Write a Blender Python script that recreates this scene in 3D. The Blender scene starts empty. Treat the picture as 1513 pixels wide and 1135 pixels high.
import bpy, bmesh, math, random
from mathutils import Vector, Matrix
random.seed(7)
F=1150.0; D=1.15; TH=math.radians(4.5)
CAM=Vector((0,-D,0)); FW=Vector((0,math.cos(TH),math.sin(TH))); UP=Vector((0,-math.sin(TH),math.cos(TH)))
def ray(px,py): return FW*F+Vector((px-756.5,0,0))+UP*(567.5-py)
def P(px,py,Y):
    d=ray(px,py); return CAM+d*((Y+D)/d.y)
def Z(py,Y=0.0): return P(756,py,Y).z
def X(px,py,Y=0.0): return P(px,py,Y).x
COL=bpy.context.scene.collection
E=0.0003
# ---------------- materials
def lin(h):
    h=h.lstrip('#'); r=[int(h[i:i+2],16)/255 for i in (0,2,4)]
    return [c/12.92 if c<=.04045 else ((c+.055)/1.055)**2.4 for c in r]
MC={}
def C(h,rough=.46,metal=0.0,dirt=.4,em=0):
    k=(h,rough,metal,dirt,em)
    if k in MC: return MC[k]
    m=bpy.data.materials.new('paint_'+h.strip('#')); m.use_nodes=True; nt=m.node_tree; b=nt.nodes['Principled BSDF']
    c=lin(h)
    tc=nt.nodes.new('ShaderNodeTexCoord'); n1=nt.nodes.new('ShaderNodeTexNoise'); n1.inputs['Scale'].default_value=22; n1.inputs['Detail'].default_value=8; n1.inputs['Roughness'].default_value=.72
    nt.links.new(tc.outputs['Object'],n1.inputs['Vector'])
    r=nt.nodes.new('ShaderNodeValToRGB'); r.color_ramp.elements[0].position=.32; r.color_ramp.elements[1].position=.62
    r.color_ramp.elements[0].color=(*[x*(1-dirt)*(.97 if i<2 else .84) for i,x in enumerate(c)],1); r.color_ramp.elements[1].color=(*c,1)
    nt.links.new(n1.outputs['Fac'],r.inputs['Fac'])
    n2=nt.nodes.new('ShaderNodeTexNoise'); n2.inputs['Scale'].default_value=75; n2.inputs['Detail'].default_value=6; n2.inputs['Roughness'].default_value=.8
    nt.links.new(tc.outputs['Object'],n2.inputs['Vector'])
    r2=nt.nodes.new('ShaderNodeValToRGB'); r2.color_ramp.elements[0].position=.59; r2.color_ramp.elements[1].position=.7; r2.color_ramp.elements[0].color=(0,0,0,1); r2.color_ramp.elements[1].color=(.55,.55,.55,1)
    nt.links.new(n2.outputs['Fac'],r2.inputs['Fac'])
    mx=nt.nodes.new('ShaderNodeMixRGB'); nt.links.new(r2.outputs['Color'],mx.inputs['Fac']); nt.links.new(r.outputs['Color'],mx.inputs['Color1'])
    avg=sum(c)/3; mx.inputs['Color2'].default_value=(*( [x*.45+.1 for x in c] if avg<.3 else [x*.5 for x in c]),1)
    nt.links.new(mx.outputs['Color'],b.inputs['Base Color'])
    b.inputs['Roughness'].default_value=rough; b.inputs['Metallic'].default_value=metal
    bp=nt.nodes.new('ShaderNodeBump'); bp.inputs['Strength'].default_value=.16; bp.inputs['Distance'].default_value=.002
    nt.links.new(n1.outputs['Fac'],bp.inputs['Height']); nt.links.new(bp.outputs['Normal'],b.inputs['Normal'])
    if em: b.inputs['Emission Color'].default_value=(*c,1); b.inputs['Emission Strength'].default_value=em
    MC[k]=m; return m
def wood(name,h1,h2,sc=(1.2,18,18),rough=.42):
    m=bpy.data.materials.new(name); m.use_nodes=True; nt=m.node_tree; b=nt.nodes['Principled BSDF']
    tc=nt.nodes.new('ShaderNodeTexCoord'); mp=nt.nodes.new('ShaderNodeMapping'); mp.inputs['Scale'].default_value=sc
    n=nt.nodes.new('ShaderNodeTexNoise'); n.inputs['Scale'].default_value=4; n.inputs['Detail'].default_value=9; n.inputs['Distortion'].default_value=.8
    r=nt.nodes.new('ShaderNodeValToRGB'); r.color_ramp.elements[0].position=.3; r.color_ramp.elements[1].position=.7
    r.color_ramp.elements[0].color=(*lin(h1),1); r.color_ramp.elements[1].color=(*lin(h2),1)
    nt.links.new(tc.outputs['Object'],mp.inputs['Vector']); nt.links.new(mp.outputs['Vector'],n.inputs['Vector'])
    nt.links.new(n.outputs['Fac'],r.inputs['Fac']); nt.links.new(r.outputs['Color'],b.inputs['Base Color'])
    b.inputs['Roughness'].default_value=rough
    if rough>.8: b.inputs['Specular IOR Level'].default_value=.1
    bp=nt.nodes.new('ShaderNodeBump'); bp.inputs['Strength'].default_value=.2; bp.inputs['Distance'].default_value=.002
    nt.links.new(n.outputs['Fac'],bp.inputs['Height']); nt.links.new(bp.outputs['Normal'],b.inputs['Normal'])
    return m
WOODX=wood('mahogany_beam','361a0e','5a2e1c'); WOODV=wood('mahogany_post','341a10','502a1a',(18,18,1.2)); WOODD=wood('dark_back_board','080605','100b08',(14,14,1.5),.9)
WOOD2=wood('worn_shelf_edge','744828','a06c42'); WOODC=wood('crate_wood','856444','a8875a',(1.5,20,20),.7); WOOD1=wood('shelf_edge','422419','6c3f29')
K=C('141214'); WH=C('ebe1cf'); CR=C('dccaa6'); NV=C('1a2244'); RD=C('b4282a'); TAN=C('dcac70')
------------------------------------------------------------
Repeat the whole listing exactly, keeping every line intact.

Write a Blender Python script that recreates this scene in 3D. The Blender scene starts empty. Treat the picture as 1513 pixels wide and 1135 pixels high.
import bpy, bmesh, math, random
from mathutils import Vector, Matrix
random.seed(7)
F=1150.0; D=1.15; TH=math.radians(4.5)
CAM=Vector((0,-D,0)); FW=Vector((0,math.cos(TH),math.sin(TH))); UP=Vector((0,-math.sin(TH),math.cos(TH)))
def ray(px,py): return FW*F+Vector((px-756.5,0,0))+UP*(567.5-py)
def P(px,py,Y):
    d=ray(px,py); return CAM+d*((Y+D)/d.y)
def Z(py,Y=0.0): return P(756,py,Y).z
def X(px,py,Y=0.0): return P(px,py,Y).x
COL=bpy.context.scene.collection
E=0.0003
# ---------------- materials
def lin(h):
    h=h.lstrip('#'); r=[int(h[i:i+2],16)/255 for i in (0,2,4)]
    return [c/12.92 if c<=.04045 else ((c+.055)/1.055)**2.4 for c in r]
MC={}
def C(h,rough=.46,metal=0.0,dirt=.4,em=0):
    k=(h,rough,metal,dirt,em)
    if k in MC: return MC[k]
    m=bpy.data.materials.new('paint_'+h.strip('#')); m.use_nodes=True; nt=m.node_tree; b=nt.nodes['Principled BSDF']
    c=lin(h)
    tc=nt.nodes.new('ShaderNodeTexCoord'); n1=nt.nodes.new('ShaderNodeTexNoise'); n1.inputs['Scale'].default_value=22; n1.inputs['Detail'].default_value=8; n1.inputs['Roughness'].default_value=.72
    nt.links.new(tc.outputs['Object'],n1.inputs['Vector'])
    r=nt.nodes.new('ShaderNodeValToRGB'); r.color_ramp.elements[0].position=.32; r.color_ramp.elements[1].position=.62
    r.color_ramp.elements[0].color=(*[x*(1-dirt)*(.97 if i<2 else .84) for i,x in enumerate(c)],1); r.color_ramp.elements[1].color=(*c,1)
    nt.links.new(n1.outputs['Fac'],r.inputs['Fac'])
    n2=nt.nodes.new('ShaderNodeTexNoise'); n2.inputs['Scale'].default_value=75; n2.inputs['Detail'].default_value=6; n2.inputs['Roughness'].default_value=.8
    nt.links.new(tc.outputs['Object'],n2.inputs['Vector'])
    r2=nt.nodes.new('ShaderNodeValToRGB'); r2.color_ramp.elements[0].position=.59; r2.color_ramp.elements[1].position=.7; r2.color_ramp.elements[0].color=(0,0,0,1); r2.color_ramp.elements[1].color=(.55,.55,.55,1)
    nt.links.new(n2.outputs['Fac'],r2.inputs['Fac'])
    mx=nt.nodes.new('ShaderNodeMixRGB'); nt.links.new(r2.outputs['Color'],mx.inputs['Fac']); nt.links.new(r.outputs['Color'],mx.inputs['Color1'])
    avg=sum(c)/3; mx.inputs['Color2'].default_value=(*( [x*.45+.1 for x in c] if avg<.3 else [x*.5 for x in c]),1)
    nt.links.new(mx.outputs['Color'],b.inputs['Base Color'])
    b.inputs['Roughness'].default_value=rough; b.inputs['Metallic'].default_value=metal
    bp=nt.nodes.new('ShaderNodeBump'); bp.inputs['Strength'].default_value=.16; bp.inputs['Distance'].default_value=.002
    nt.links.new(n1.outputs['Fac'],bp.inputs['Height']); nt.links.new(bp.outputs['Normal'],b.inputs['Normal'])
    if em: b.inputs['Emission Color'].default_value=(*c,1); b.inputs['Emission Strength'].default_value=em
    MC[k]=m; return m
def wood(name,h1,h2,sc=(1.2,18,18),rough=.42):
    m=bpy.data.materials.new(name); m.use_nodes=True; nt=m.node_tree; b=nt.nodes['Principled BSDF']
    tc=nt.nodes.new('ShaderNodeTexCoord'); mp=nt.nodes.new('ShaderNodeMapping'); mp.inputs['Scale'].default_value=sc
    n=nt.nodes.new('ShaderNodeTexNoise'); n.inputs['Scale'].default_value=4; n.inputs['Detail'].default_value=9; n.inputs['Distortion'].default_value=.8
    r=nt.nodes.new('ShaderNodeValToRGB'); r.color_ramp.elements[0].position=.3; r.color_ramp.elements[1].position=.7
    r.color_ramp.elements[0].color=(*lin(h1),1); r.color_ramp.elements[1].color=(*lin(h2),1)
    nt.links.new(tc.outputs['Object'],mp.inputs['Vector']); nt.links.new(mp.outputs['Vector'],n.inputs['Vector'])
    nt.links.new(n.outputs['Fac'],r.inputs['Fac']); nt.links.new(r.outputs['Color'],b.inputs['Base Color'])
    b.inputs['Roughness'].default_value=rough
    if rough>.8: b.inputs['Specular IOR Level'].default_value=.1
    bp=nt.nodes.new('ShaderNodeBump'); bp.inputs['Strength'].default_value=.2; bp.inputs['Distance'].default_value=.002
    nt.links.new(n.outputs['Fac'],bp.inputs['Height']); nt.links.new(bp.outputs['Normal'],b.inputs['Normal'])
    return m
WOODX=wood('mahogany_beam','361a0e','5a2e1c'); WOODV=wood('mahogany_post','341a10','502a1a',(18,18,1.2)); WOODD=wood('dark_back_board','080605','100b08',(14,14,1.5),.9)
WOOD2=wood('worn_shelf_edge','744828','a06c42'); WOODC=wood('crate_wood','856444','a8875a',(1.5,20,20),.7); WOOD1=wood('shelf_edge','422419','6c3f29')
K=C('141214'); WH=C('ebe1cf'); CR=C('dccaa6'); NV=C('1a2244'); RD=C('b4282a'); TAN=C('dcac70')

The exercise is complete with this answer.